Taylor would campaign alongside Warner during his first Senate run in 1978, which he won narrowly, no doubt helped in part by his fame as Taylor’s husband. She was an active figure for her husband on the campaign trail, attracting huge crowds at events.

But after Warner became a senator, the two separated in 1981 and divorced the following year. Warner and Taylor, however, remained friends until Taylor’s death in 2011.

Warner later won election to a second term by 70% of the vote against Democratic challenger Edythe Harrison. He would serve five terms before deciding to retire in 2009, citing his age and the demands of his job.

Virginia Democratic Sen. Mark Warner (no relation), who gave John Warner a tough reelection battle in 1996 and now holds his old Senate seat, on Wednesday called his former political foe a “consummate statesman and a public servant who always put Virginia before politics; who put the nation’s security before partisanship; who put the country’s needs above his own.”

“Even though we came from different political parties — even though we ran spirited, albeit respectful, campaigns that year — as soon as the election was called, it was over. And even though John Warner was already a towering institution in Virginia politics, and I was just some young upstart, he allowed me to become his friend. I felt then, as I do today, incredibly privileged,” Mark Warner said in a statement.

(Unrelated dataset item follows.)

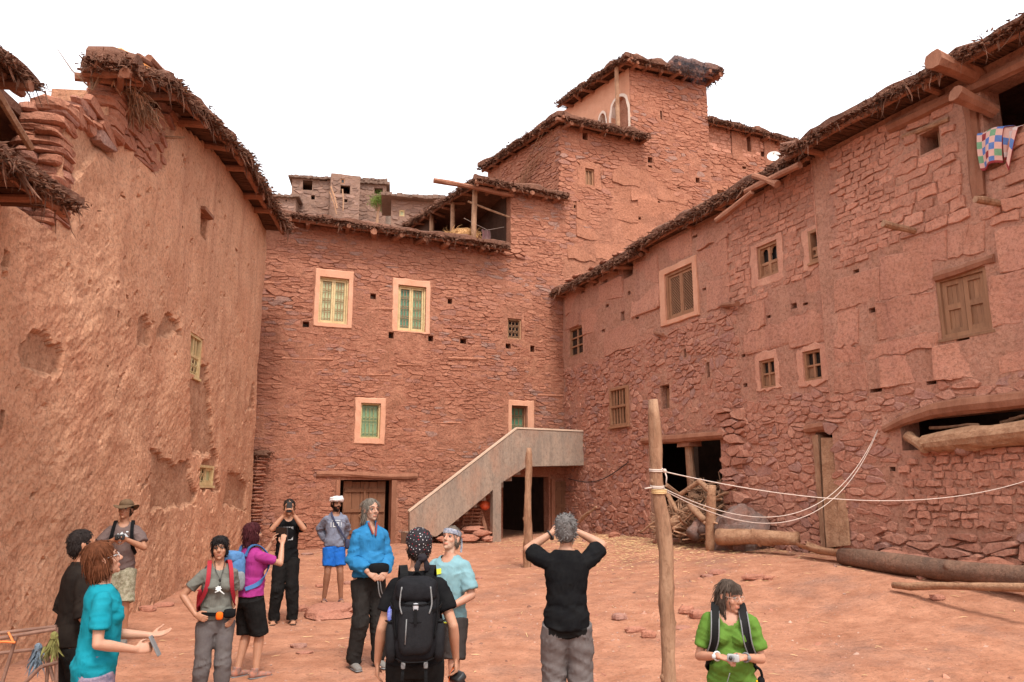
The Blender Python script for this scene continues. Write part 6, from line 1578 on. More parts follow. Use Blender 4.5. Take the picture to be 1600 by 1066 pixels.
# ------------------------------------------------------------------ loose stones, gravel and straw on the ground
RK = [(512, 962, .62, .52, .22, 'broad flat topped red rock on which a man stands', 12.6), ]
def ground_rock(px_, py_, sx, sy, sz, label, seed, group=None, sink=.35, name='rock', mat='rubble', rot=0):
    q = on_ground(px_, py_); q[2] += sz * (1 - 2 * sink); mb = MB(); a = rot; Rz = np.array([[math.cos(a), -math.sin(a), 0], [math.sin(a), math.cos(a), 0], [0, 0, 1]])
    big = sx > .4; mb.ball(q, (sx, sy, sz), 22 if big else 10, 14 if big else 7, tint=.5 + .5 * random.Random(seed).random(), rot=Rz, noise=.36, seed=seed, boxy=.85 if big else .72); o = mb.build(name, M[mat], None, False, origin=q); return tag(o, label, 'rock', group)
rocks = [(1180, 905, .22, .1, .05, 'long low pinkish rock above the woman in green', .2, .1),
    (1120, 892, .16, .12, .05, 'flat rock near the log end in the middle of the earth', .3, .4), (968, 968, .10, .08, .05, 'dark red pointed rock between man and near pole', .2, .3), (992, 988, .13, .06, .045, 'wedge shaped rock left of the near pole', .2, .2), (1014, 996, .10, .06, .05, 'red rock at the foot of the near pole', .2, 0),
    (1073, 958, .12, .09, .06, 'dark rock beside the shoulder of the woman in green', .2, .5), (1090, 966, .10, .09, .07, 'blocky red rock touching the shoulder of the woman in green', .2, .2), (1064, 981, .12, .08, .02, 'flat grey slate right of the near pole', .3, .3), (1104, 901, .11, .08, .03, 'flat grey slate below the fat log', .3, .1),
    (915, 846, .10, .08, .04, 'pale small rock below the stair corner', .3, 0), (1200, 906, .08, .07, .04, 'grey pebble rock behind the woman in green', .2, 0), (230, 955, .12, .08, .05, 'dark flat rock at the foot of the plastered wall', .2, 0), (255, 948, .15, .09, .04, 'red flat rock near the plastered wall', .2, 0.3),
    (466, 1012, .11, .06, .03, 'grey flat rock in front of the phone man', .2, 0), (475, 1022, .1, .06, .02, 'dark flat chip below the grey rock', .2, .2), (545, 913, .12, .08, .04, 'dark rock right behind the turbaned man', .2, 0), (500, 917, .1, .07, .03, 'red rock behind the turbaned man', .2, 0), (480, 867, .14, .09, .03, 'pale flat rock before the wall near the wooden door', .2, .3),
    (470, 955, .12, .1, .06, 'rough stone left of the broad red rock', .2, .1), (745, 905, .10, .06, .03, 'thin pinkish rock left of the crooked pole foot', .2, .2), (404, 838, .2, .18, .22, 'brown round stone by the gap between the houses', .2, 0), (408, 856, .25, .15, .1, 'red stone below the round one at the gap', .2, 0), (1465, 935, .1, .07, .04, 'small pinkish rock below the thin branch', .2, 0), (1440, 905, .07, .06, .03, 'small rock between dark log and thin branch', .2, 0)]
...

In retirement, John Warner would make some notable endorsements of Democrats. He backed Mark Warner in 2014 over GOP candidate Ed Gillespie and supported his bid for reelection in 2020. John Warner also endorsed Hillary Clinton for president in 2016 against Republican Donald Trump and backed Joe Biden last year.

“I have crossed the line to support other candidates because I was looking for what’s best for Virginia and then what’s best for your party,” he told CNN’s Bash in 2017. “So, I don’t know, I have a quixotic spirit in me, and I always knew what I feel it need to be done.”

This story has been updated with additional details.